Now, I don't know how extensive this door to door visiting was. But I assume that they figured that Stuyvesant Town, which usually has very high turn-outs, wasn't feeling the love for Mayor Mike, who is personally very close friends with the principal owner of the company that bought the place.
I only hope that his Napoleonic ego was hurt by how close an opponent with far less money and far less campaigning presence came to unseating him.
The city council deserves some of the blame as well, for not putting up any objections to the term limits reversal. I'm not completely in favor of terms limits in all cases but the retroactive application of this was indeed bullshit.

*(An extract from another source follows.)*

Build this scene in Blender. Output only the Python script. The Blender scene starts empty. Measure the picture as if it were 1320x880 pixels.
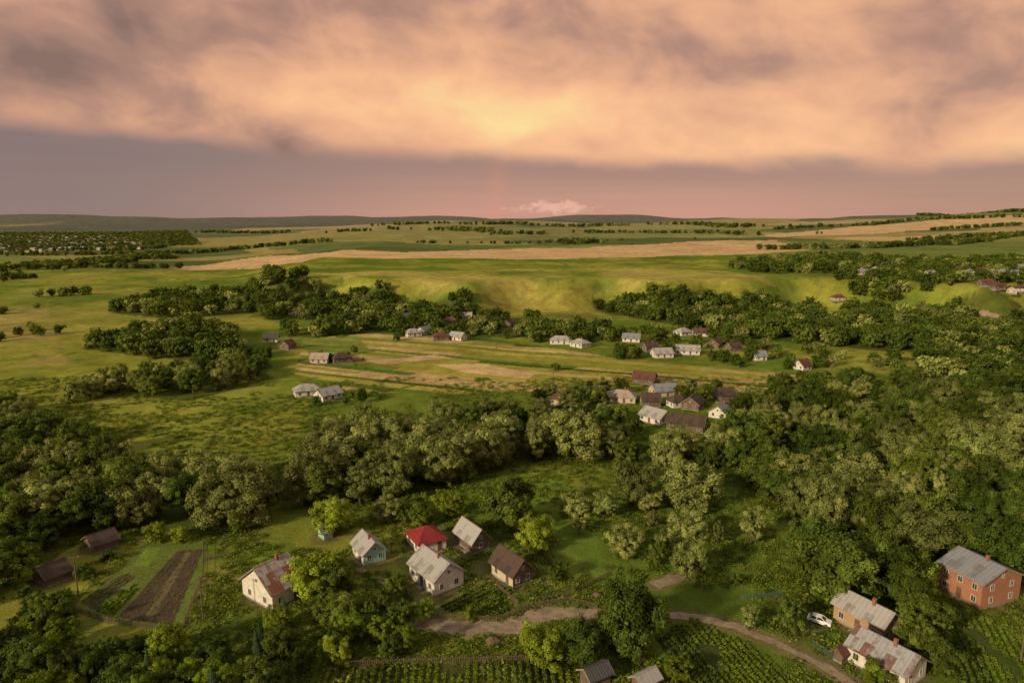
import bpy, math, random
import numpy as np
from mathutils import Vector
random.seed(7); rng=np.random.default_rng(7)
S=bpy.context.scene
S.view_settings.view_transform='Standard'; S.view_settings.look='None'; S.view_settings.exposure=0
root=S.collection
CAMH=75.0; PITCH=math.atan(155/880)
# ---------------------------------------------------------------- noise helpers
def _hash(ix,iy,seed):
    n=(ix.astype(np.int64)*374761393+iy.astype(np.int64)*668265263+seed*1442695041)&0xffffffff
    n=((n^(n>>13))*1274126177)&0xffffffff
    return ((n^(n>>16))&0xffff)/65535.0
def vn(x,y,s,seed=0):
    x=np.asarray(x,float)/s; y=np.asarray(y,float)/s
    ix=np.floor(x); iy=np.floor(y); fx=x-ix; fy=y-iy
    fx=fx*fx*(3-2*fx); fy=fy*fy*(3-2*fy)
    a=_hash(ix,iy,seed);b=_hash(ix+1,iy,seed);c=_hash(ix,iy+1,seed);d=_hash(ix+1,iy+1,seed)
    return (a*(1-fx)+b*fx)*(1-fy)+(c*(1-fx)+d*fx)*fy
def fbm(x,y,s,seed=0,o=4):
    t=0;a=.5;tot=0
    for i in range(o):
        t=t+a*vn(x,y,s,seed+i*17);tot+=a;a*=.55;s*=.5
    return t/tot
def ss(a,b,x):
    t=np.clip((x-a)/(b-a),0,1);return t*t*(3-2*t)
# ---------------------------------------------------------------- terrain height
EX=[-9000,-4000,-1150,-560,-320,-215,-80,80,220,400,750,3000]
EY=[9000,6000,2600,1200,820,560,545,555,560,520,470,400]
HILLS=[(-4300,6600,1300,700,90),(-2300,7300,900,600,60),(900,7000,800,600,75),(2500,7400,700,600,40),(-700,7600,600,500,45)]
def height(x,y):
    x=np.asarray(x,float);y=np.asarray(y,float)
    ye=np.interp(x,EX,EY)+16*np.sin(x/34.)+9*np.sin(x/13.+1)
    m=ss(0,52+.9*np.maximum(y-650,0),y-ye)
    h=25*m
    far=ss(900,6500,y)
    h=h+m*ss(900,5500,y)*44+ (1-m)*ss(2600,7000,y)*60
    h=h+far*40*(fbm(x,y,1300,5,3)-.5)*2
    h=h+ss(700,1500,y)*m*12*(fbm(x,y,420,9,2)-.5)*2
    r=x/np.maximum(y,50)
    h=h+74*ss(.25,.85,r)*ss(1300,3200,y)
    for cx,cy,sx,sy,hh in HILLS: h=h+hh*np.exp(-((x-cx)/sx)**2-((y-cy)/sy)**2)
    h=h+ss(200,500,y)*1.6*(fbm(x,y,60,3,2)-.5)*2
    h=h-60*ss(9000,13000,y)
    return h
def G(px,py):
    u=(px-660)/880;v=(440-py)/880
    d=(u,math.cos(PITCH)+v*math.sin(PITCH),-math.sin(PITCH)+v*math.cos(PITCH))
    t=60.;last=t
    while t<9500:
        z=CAMH+d[2]*t
        if z<=float(height(d[0]*t,d[1]*t)): break
        last=t;t*=1.02
    lo,hi=last,t
    for _ in range(14):
        m=(lo+hi)/2
        if CAMH+d[2]*m<=float(height(d[0]*m,d[1]*m)): hi=m
        else: lo=m
    return (d[0]*hi,d[1]*hi)
def GP(pts): return np.array([G(*p) for p in pts])
def inside(x,y,P):
    r=np.zeros(np.shape(x),bool);n=len(P)
    for i in range(n):
        x1,y1=P[i];x2,y2=P[(i+1)%n]
        if y1==y2: continue
        c=((y1>y)!=(y2>y))&(x<(x2-x1)*(y-y1)/(y2-y1)+x1)
        r^=c
    return r
def dist_poly(x,y,P):
    d=np.full(np.shape(x),1e9)
    for i in range(len(P)-1):
        ax,ay=P[i];bx,by=P[i+1];vx,vy=bx-ax,by-ay
        t=np.clip(((x-ax)*vx+(y-ay)*vy)/(vx*vx+vy*vy+1e-9),0,1)
        d=np.minimum(d,np.hypot(x-ax-t*vx,y-ay-t*vy))
    return d
# ---------------------------------------------------------------- material helpers
def newmat(name):
    m=bpy.data.materials.new(name);m.use_nodes=True
    nt=m.node_tree;b=nt.nodes['Principled BSDF'];return m,nt,b
def nd(nt,t,**k):
    n=nt.nodes.new(t)
    for a,b in k.items(): setattr(n,a,b)
    return n
def setin(nt,sock,v):
    if isinstance(v,bpy.types.NodeSocket): nt.links.new(v,sock)
    else: sock.default_value=v
def MA(nt,op,a,b=None,c=None,clamp=False):
    n=nd(nt,'ShaderNodeMath',operation=op,use_clamp=clamp)
    setin(nt,n.inputs[0],a)
    if b is not None:setin(nt,n.inputs[1],b)
    if c is not None:setin(nt,n.inputs[2],c)
    return n.outputs[0]
def MIX(nt,f,a,b,mode='MIX'):
    n=nd(nt,'ShaderNodeMix',data_type='RGBA',blend_type=mode)
    setin(nt,n.inputs[0],f)
    setin(nt,n.inputs[6],a if isinstance(a,bpy.types.NodeSocket) else (*a,1))
    setin(nt,n.inputs[7],b if isinstance(b,bpy.types.NodeSocket) else (*b,1))
    return n.outputs[2]
def NOISE(nt,vec,scale,detail=4,rough=.6,dist=0):
    n=nd(nt,'ShaderNodeTexNoise')
    if vec is not None: nt.links.new(vec,n.inputs['Vector'])
    n.inputs['Scale'].default_value=scale;n.inputs['Detail'].default_value=detail
    n.inputs['Roughness'].default_value=rough;n.inputs['Distortion'].default_value=dist
    return n.outputs[0]
def SS(nt,x,a,b):
    n=nd(nt,'ShaderNodeMapRange',interpolation_type='SMOOTHSTEP')
    setin(nt,n.inputs[0],x);setin(nt,n.inputs[1],a);setin(nt,n.inputs[2],b)
    return n.outputs[0]
def BUMP(nt,b,h,strength,dist):
    n=nd(nt,'ShaderNodeBump');n.inputs['Strength'].default_value=strength;n.inputs['Distance'].default_value=dist
    nt.links.new(h,n.inputs['Height']);nt.links.new(n.outputs[0],b.inputs['Normal'])
def plain(name,c1,c2=None,scale=2,rough=.85,bump=0,spec=.2):
    m,nt,b=newmat(name);tc=nd(nt,'ShaderNodeTexCoord').outputs['Object']
    c2=c2 or tuple(v*.65 for v in c1)
    f=SS(nt,NOISE(nt,tc,scale,6,.65),.3,.7)
    nt.links.new(MIX(nt,f,c1,c2),b.inputs['Base Color'])
    b.inputs['Roughness'].default_value=rough;b.inputs['Specular IOR Level'].default_value=spec
    if bump: BUMP(nt,b,NOISE(nt,tc,scale*6,4),bump,.05)
    return m
def roofmat(name,c1,c2,patch=.5,freq=9,rough=.6):
    m,nt,b=newmat(name);tc=nd(nt,'ShaderNodeTexCoord').outputs['Object']
    sp=nd(nt,'ShaderNodeSeparateXYZ');nt.links.new(tc,sp.inputs[0])
    cx=MA(nt,'FLOOR',MA(nt,'MULTIPLY',sp.outputs[0],1.1));cy=MA(nt,'FLOOR',MA(nt,'MULTIPLY',sp.outputs[1],.55))
    cb=nd(nt,'ShaderNodeCombineXYZ');nt.links.new(cx,cb.inputs[0]);nt.links.new(cy,cb.inputs[1])
    w=nd(nt,'ShaderNodeTexWhiteNoise',noise_dimensions='3D');nt.links.new(cb.outputs[0],w.inputs['Vector'])
    n1=NOISE(nt,tc,.9,7,.7)
    f=MA(nt,'ADD',MA(nt,'MULTIPLY',w.outputs[0],.32),MA(nt,'MULTIPLY',n1,.8))
    f=SS(nt,f,1-patch-.12,1-patch+.2)
    col=MIX(nt,f,c1,c2)
    s=MA(nt,'SINE',MA(nt,'MULTIPLY',sp.outputs[0],freq*2))
    seam=MA(nt,'POWER',MA(nt,'ABSOLUTE',MA(nt,'SINE',MA(nt,'MULTIPLY',sp.outputs[0],3.456))),14)
    col=MIX(nt,MA(nt,'MULTIPLY',seam,.35),col,tuple(v*.45 for v in c1))
    nt.links.new(col,b.inputs['Base Color']);b.inputs['Roughness'].default_value=rough
    b.inputs['Specular IOR Level'].default_value=.25
    BUMP(nt,b,s,.35,.05);return m
def leafmat(name,ca,cb,trans=.3):
    m=bpy.data.materials.new(name);m.use_nodes=True;nt=m.node_tree;nt.nodes.clear()
    o=nd(nt,'ShaderNodeOutputMaterial')
    oi=nd(nt,'ShaderNodeObjectInfo').outputs['Random']
    at=nd(nt,'ShaderNodeAttribute',attribute_name='shade').outputs['Fac']
    c=MIX(nt,oi,ca,cb)
    hv=nd(nt,'ShaderNodeHueSaturation');nt.links.new(c,hv.inputs['Color'])
    r2=MA(nt,'FRACT',MA(nt,'MULTIPLY',oi,17.3))
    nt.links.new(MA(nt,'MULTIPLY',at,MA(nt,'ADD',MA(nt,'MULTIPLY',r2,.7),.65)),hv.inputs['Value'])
    d=nd(nt,'ShaderNodeBsdfDiffuse');t=nd(nt,'ShaderNodeBsdfTranslucent')
    nt.links.new(hv.outputs[0],d.inputs[0])
    tcol=MIX(nt,1.0,hv.outputs[0],(1.25,1.15,.5),'MULTIPLY');nt.links.new(tcol,t.inputs[0])
    mx=nd(nt,'ShaderNodeMixShader');mx.inputs[0].default_value=trans
    nt.links.new(d.outputs[0],mx.inputs[1]);nt.links.new(t.outputs[0],mx.inputs[2])
    nt.links.new(mx.outputs[0],o.inputs[0]);return m
BARK=plain('bark',(.10,.075,.05),(.05,.04,.03),3)
L_WIL=leafmat('willow_leaves',(.165,.205,.058),(.225,.245,.08),.28)
L_DRK=leafmat('dark_leaves',(.055,.09,.016),(.10,.132,.023),.25)
L_BRT=leafmat('bright_leaves',(.115,.18,.018),(.18,.23,.026),.3)
L_SPR=leafmat('spruce_needles',(.035,.065,.028),(.05,.08,.034),.1)
L_GRS=leafmat('grass_blades',(.095,.145,.02),(.17,.20,.036),.3)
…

People think he's really not a Republican since he's pro-gay rights, pro-choice. But he has been the financial mainstay of the NYS Republican party during his mayoral terms. I have no doubt that he was hoping for a run at the Republican nomination last year. Then reality must have set in, re: national electability.
As a post-script, since Met Life sold the place at the peak of the insane NYC real estate market, the new owners' mortgage loans are now in the negative. And oops, then a lawsuit was brought by a few people who had rented market rate apartments here, only to find their rents increasing by enormous amounts upon renewal. They decided to ask the courts whether or not the owners of the 20,000 or so apartments city-wide (of which Stuy Town has a little more than half, a third of which have been destabilized), who were/are given extensive savings benefits under a specific state law, could even remove apartments from the program. The benefits to date are permanent: 80 acres of free land in NYC ain't chump change. Last week, the highest court in NYS affirmed a lower court win for the tenants, saying the nature of the program was such, that these apartments were exempt from the law that allows landlords to de-stabilize the dwindling stock of apartments under certain conditions.